Situations Suited to OpenShift

• You want a ready-to-use enterprise Kubernetes platform.
• Security, multi-tenancy, and compliance are high priorities.
• You prefer a single vendor for platform support and lifecycle.
• You want batteries-included tooling:
• Web console
• Integrated registry
• Built-in monitoring/logging
• Operator-driven services
• You are standardizing across:
• On-premises, private, and public clouds with a consistent environment.

In practice, many organizations end up with:

• Multiple Kubernetes environments, some of which are OpenShift clusters.
• OpenShift used as the primary enterprise platform, with other Kubernetes distributions used for special cases or in clouds where a managed service is already in place.

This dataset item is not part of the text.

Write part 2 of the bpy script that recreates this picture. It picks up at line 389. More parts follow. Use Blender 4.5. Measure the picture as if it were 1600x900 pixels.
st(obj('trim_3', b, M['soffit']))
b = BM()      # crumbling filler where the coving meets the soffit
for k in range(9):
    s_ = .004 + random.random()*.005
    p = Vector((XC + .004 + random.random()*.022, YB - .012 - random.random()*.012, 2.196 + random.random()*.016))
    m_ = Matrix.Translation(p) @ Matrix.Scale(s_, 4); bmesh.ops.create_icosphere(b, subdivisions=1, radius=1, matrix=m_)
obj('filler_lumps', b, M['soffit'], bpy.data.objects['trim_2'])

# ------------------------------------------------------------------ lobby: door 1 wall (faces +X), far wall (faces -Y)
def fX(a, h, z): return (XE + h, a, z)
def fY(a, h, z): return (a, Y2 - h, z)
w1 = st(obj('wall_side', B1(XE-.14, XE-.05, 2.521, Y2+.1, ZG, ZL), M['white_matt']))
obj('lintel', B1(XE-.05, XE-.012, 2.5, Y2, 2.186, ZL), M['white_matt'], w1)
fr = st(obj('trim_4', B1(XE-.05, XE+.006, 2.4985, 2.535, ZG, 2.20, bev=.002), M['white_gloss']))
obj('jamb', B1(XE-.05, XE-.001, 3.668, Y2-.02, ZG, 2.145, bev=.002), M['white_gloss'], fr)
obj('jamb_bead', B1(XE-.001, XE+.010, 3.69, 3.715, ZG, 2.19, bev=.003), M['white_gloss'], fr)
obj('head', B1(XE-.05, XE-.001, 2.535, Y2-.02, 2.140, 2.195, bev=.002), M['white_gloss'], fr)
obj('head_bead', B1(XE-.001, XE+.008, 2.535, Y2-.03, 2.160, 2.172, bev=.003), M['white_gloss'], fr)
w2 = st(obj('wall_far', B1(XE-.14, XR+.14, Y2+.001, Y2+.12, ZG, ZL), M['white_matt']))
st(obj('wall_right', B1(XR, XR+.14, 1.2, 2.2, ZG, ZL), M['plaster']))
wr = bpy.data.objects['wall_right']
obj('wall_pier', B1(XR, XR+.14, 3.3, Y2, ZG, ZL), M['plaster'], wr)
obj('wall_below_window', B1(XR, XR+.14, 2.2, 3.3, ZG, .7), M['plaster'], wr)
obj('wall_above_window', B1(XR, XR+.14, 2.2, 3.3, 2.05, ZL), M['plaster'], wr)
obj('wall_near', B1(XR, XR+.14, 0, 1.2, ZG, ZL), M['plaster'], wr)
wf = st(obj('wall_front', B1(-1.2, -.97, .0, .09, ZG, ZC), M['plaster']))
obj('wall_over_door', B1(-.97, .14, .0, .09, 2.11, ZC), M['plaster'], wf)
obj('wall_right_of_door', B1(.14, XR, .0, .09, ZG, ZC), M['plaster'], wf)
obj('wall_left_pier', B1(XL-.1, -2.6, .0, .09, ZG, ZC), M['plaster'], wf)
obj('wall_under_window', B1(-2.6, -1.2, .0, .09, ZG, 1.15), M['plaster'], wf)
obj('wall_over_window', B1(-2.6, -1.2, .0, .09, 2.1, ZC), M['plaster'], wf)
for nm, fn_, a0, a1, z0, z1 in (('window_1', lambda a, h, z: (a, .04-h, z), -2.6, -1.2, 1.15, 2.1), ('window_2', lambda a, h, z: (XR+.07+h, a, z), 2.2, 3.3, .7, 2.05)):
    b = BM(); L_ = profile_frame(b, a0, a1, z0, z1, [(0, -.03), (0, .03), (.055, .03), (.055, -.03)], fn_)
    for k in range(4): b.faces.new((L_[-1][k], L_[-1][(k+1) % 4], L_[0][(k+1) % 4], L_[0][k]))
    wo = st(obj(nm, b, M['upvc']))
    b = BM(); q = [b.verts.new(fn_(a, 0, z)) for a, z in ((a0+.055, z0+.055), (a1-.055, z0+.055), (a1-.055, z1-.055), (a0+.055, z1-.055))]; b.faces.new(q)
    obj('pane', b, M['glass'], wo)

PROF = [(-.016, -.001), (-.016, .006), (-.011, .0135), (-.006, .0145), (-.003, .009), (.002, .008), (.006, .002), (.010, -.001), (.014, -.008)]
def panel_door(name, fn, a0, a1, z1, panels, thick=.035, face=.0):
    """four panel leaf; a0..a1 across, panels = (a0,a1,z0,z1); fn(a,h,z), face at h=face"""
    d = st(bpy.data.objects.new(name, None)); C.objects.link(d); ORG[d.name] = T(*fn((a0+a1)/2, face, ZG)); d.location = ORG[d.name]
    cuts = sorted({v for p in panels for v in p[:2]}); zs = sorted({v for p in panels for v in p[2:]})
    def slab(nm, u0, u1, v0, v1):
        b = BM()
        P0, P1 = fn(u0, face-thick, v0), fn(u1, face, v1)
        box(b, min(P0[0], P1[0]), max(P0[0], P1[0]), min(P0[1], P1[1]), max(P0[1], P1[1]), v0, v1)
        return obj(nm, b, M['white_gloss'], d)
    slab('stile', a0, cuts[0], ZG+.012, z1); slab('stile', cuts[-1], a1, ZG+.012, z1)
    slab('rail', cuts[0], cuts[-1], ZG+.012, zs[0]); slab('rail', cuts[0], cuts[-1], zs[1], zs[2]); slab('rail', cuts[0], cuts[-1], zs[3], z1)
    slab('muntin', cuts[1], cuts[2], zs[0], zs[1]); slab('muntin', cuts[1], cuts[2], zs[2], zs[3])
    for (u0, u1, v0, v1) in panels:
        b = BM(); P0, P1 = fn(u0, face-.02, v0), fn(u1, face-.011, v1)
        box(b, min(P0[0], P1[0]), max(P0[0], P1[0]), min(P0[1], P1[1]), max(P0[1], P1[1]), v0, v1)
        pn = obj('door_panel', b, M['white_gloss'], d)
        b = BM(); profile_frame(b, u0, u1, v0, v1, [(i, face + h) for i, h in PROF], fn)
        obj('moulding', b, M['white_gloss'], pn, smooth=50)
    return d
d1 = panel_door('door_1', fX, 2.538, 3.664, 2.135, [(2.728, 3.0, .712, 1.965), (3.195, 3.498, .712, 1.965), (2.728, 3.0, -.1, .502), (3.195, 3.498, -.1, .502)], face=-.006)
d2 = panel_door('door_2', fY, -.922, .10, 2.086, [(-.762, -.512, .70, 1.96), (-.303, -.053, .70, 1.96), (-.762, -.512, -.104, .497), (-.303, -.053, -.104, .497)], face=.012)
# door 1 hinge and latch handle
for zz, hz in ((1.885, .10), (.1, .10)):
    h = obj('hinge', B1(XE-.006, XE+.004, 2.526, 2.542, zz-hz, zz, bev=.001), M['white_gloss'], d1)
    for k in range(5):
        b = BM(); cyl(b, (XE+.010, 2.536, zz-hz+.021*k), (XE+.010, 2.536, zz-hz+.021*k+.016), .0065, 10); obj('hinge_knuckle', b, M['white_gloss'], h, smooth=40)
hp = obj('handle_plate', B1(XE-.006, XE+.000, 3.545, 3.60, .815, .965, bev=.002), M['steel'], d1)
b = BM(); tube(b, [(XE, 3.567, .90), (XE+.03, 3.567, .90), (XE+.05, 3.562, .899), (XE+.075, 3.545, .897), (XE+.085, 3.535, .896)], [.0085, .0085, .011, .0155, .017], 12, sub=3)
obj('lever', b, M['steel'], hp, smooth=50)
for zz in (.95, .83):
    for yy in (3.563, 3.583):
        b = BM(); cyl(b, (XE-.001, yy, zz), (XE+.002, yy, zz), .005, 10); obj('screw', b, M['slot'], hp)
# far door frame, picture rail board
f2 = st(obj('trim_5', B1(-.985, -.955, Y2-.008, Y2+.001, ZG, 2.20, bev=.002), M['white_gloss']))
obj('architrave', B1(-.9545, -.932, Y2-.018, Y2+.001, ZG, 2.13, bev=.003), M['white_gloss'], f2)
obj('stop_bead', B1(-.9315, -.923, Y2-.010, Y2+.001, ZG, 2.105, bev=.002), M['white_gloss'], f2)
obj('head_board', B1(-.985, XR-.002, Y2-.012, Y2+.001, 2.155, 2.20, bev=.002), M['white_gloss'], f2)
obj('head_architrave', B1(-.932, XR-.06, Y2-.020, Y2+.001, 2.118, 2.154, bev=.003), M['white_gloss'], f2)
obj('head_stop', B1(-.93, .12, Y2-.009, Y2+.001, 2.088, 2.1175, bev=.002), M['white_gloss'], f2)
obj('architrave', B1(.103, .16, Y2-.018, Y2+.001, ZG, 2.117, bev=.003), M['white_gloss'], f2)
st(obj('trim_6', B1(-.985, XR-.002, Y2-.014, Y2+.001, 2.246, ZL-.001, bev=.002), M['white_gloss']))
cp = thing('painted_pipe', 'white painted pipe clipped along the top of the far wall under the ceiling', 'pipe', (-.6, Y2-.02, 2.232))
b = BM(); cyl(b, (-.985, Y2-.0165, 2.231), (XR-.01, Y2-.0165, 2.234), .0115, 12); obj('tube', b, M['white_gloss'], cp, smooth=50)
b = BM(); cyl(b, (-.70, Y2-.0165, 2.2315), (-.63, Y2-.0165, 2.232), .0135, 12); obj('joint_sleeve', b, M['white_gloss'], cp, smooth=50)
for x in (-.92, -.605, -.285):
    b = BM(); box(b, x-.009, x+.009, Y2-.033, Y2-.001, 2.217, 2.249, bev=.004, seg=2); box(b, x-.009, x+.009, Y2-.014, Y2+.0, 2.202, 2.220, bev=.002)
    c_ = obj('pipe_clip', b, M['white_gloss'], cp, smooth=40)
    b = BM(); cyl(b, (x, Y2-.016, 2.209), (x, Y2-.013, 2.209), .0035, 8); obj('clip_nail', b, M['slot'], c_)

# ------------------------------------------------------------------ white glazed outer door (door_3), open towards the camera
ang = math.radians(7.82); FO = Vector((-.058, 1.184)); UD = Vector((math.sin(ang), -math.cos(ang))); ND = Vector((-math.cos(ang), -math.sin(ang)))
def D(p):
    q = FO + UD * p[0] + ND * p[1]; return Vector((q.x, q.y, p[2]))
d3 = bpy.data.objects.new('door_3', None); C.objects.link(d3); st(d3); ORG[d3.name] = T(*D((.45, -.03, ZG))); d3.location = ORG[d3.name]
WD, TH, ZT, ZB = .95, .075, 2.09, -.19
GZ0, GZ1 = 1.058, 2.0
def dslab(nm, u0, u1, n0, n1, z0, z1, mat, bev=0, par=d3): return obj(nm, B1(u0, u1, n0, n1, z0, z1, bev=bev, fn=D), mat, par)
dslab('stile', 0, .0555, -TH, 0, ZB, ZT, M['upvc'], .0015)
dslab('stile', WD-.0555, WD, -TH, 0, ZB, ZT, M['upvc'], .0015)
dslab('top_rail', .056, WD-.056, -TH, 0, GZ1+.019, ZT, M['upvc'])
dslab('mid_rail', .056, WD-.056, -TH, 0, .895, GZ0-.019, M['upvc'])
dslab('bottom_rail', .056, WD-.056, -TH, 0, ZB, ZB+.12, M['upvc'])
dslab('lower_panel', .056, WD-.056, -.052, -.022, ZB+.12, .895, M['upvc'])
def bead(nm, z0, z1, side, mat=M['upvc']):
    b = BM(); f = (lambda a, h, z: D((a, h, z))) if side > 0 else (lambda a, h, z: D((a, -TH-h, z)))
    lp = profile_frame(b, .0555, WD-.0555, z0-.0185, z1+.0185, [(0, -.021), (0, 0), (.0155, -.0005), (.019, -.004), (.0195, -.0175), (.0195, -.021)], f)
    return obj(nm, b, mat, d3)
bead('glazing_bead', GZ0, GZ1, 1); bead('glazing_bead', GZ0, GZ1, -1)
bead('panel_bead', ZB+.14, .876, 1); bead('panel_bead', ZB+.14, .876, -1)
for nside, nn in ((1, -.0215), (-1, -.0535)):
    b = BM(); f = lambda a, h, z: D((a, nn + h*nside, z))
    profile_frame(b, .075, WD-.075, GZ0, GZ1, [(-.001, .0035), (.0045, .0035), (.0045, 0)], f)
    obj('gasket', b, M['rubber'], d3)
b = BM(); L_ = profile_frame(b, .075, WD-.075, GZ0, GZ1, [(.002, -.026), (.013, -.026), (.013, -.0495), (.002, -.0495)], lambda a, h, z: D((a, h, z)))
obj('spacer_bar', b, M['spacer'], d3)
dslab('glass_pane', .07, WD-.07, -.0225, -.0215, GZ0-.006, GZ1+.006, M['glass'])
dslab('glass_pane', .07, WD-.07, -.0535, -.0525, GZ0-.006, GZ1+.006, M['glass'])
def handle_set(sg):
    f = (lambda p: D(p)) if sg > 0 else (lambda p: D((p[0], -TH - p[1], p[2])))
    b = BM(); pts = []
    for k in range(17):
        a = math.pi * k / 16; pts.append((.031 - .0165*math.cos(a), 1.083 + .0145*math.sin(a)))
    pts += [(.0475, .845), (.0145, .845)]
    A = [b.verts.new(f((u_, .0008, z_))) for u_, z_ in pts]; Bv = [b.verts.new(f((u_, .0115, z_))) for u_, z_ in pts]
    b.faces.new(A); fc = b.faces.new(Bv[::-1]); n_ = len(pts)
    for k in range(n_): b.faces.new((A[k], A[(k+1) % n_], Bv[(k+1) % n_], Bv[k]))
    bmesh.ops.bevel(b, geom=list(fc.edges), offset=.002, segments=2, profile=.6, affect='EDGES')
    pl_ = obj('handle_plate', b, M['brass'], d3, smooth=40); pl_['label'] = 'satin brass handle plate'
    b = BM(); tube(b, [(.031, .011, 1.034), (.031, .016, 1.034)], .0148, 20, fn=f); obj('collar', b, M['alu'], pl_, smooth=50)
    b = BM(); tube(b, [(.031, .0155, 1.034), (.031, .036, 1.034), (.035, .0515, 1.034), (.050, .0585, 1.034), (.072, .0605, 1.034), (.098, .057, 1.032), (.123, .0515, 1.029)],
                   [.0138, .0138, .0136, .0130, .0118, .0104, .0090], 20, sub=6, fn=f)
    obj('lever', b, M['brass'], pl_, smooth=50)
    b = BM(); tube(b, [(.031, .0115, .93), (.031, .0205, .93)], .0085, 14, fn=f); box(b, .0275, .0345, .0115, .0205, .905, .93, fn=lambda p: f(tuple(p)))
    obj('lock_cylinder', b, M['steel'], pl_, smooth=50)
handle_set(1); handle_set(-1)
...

Summary of Key Differences

Conceptually:

• Kubernetes = core orchestration engine and APIs
• OpenShift = opinionated, integrated Kubernetes platform with enterprise support

Key contrasts:

• Project vs product: Kubernetes is upstream; OpenShift is a distribution.
• Flexibility vs integration: Kubernetes is highly flexible; OpenShift is more integrated and opinionated.
• Security defaults: OpenShift is stricter and more secure by default.
• Developer and operator experience: OpenShift adds a rich web console, oc CLI enhancements, Routes, and platform services.
• Lifecycle and support: OpenShift provides defined upgrade paths and vendor support; raw Kubernetes depends on your chosen vendor or your own team.

Understanding this relationship is essential for deciding where OpenShift fits in an organization’s overall Kubernetes and cloud-native strategy.